We’ve already told you about the JC Penney black hat SEO debacle that involved an unscrupulous Austin SEO company. But now, one Forbes blogger is actually defending black hat SEO practices – leaving many in the Web development community to question just what is going on in the field. An excerpt from the article reads:
“Thus Joe Silverman, CEO of New York Computer Help, an IT outsourced service company, found himself several years ago embroiled with a black hat SEO firm that, unbeknownst to him, exchanged links with non-related websites. “There were sports and apparel company websites that had our website link on it, boosting our ranking in a non-Google policy-like fashion,” he tells Selling It. “At the time, we had no clue what the black hat SEO company was doing until one day, our ranking dropped significantly.” Silverman then hired an SEO company that used white hat techniques to untangle the unrelated links and the subsequent damage it caused. The process, he says, took years.”
If you look deeper into it, though, you realize that this writer is actually talking about link exchanges to non-related websites, which is normally an acceptable practice and not necessarily a black hat SEO technique.

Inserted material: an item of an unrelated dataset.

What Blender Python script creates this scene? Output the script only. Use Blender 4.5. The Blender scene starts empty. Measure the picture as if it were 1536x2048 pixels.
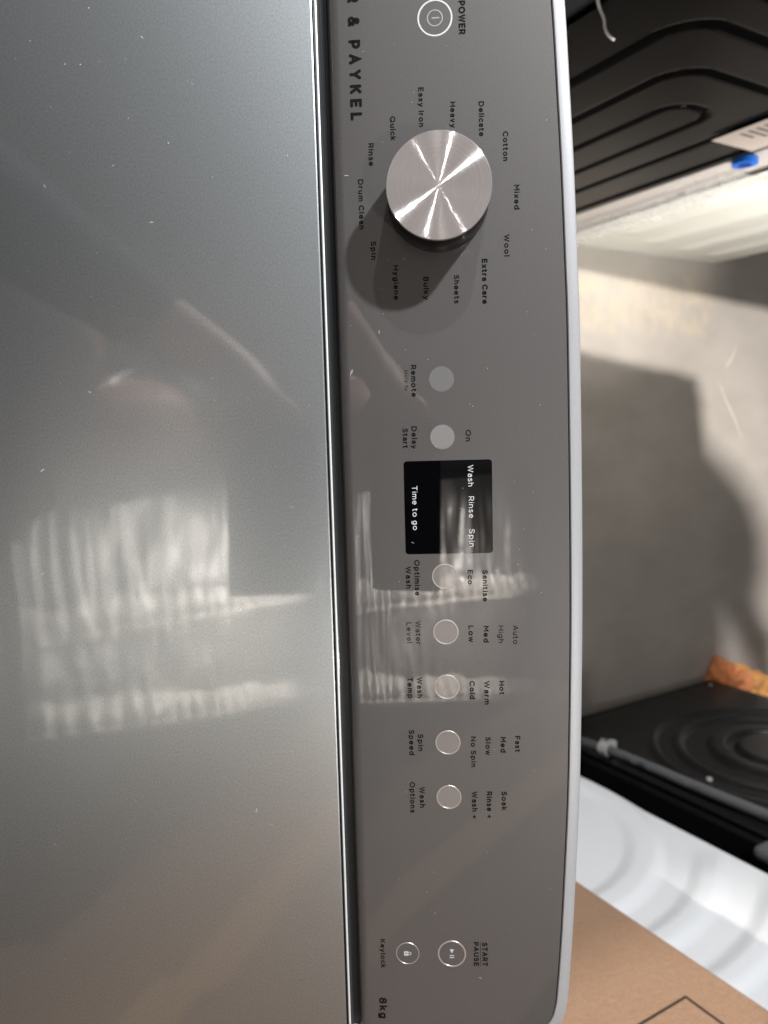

She is not talking about the practices of the unethical Austin SEO firm that got JC Penney in hot water. So if link exchanges aren’t black hat SEO, what is?
As our Dallas SEO blog told you before, the hallmarks of black hat SEO include “cloaking,” using hidden text, or taking dishonesty to the next level by hacking sites for links or redirecting traffic via hacks.
In fact, one expert says there’s a big difference between black hat SEO and what happened with JCPenney, which he calls “just bad SEO.” Link exchanges like those described in the Forbes article are just part and parcel of the Search Engine Optimization game – and, he says, always have been. The key is to avoid what he calls “link schemes,” which are methods of generating one-way links that Google disapproves of. Also not okay? Buying or selling links that pass PageRank. And that’s according to Google, not the writer. Take note: Our Texas SEO company does nothing of the sort! We want your website to appeal to Google, not deceive it.